The SCAMMER will tell the VICTIM that in order to clear his or her name, they must provide personal information including bank account information, passport number, address, credit cards numbers, etc.

so the police can investigate if they are laundering money for organized crime. The SCAMMER may ask the VICTIM to transfer sums of money into a “Police account” to assist with the investigation.

The VICTIM is also warned not to disclose the ongoing investigation to anyone, including local police, or he/she would be further charged with obstruction of justice. In that case, the SCAMMER would not be able to help clear his/her name without going through prosecution.

They asked to provide their personal particulars including name, identification number, address, passport number and bank account numbers.

Some VICTIMS may be threatened with legal action and are instructed to remit monies to China so that the authorities would not pursue the matter.

The SCAMMER pretending to be the Ottawa Police may tell the victim that they are a special investigation team and the victim should only talk to them and there was no need for him to report to a police station in person. During the phone calls, the VICTIM may hear background sounds that serve to reinforce the legitimacy of the scammer such as sirens of police cars, or someone in the background talking to make it sound the SCAMMER is calling from a Police station.

CRIME PREVENTION ADVICE:

- Ignore such calls – Hang up immediately

- Do not provide any name, identification number, passport details, contact details, bank account or credit card details to the callers.

- Do not transfer any funds as no government agency will instruct payment through a telephone call and direct you to pay to a third party's bank account.
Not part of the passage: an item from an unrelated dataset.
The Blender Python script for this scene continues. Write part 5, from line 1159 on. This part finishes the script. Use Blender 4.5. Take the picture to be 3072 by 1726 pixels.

Never assume a caller is genuine just because they hold some information about you or the call display reads “POLICE”, “UPS”, etc. Criminals may already have some basic information on a potential victim, such as a name, address and account details to try to make the call appear legitimate.

Banks never call and ask for your four-digit card Pin or ask their customer to withdraw money to hand over to them or transfer money to another account.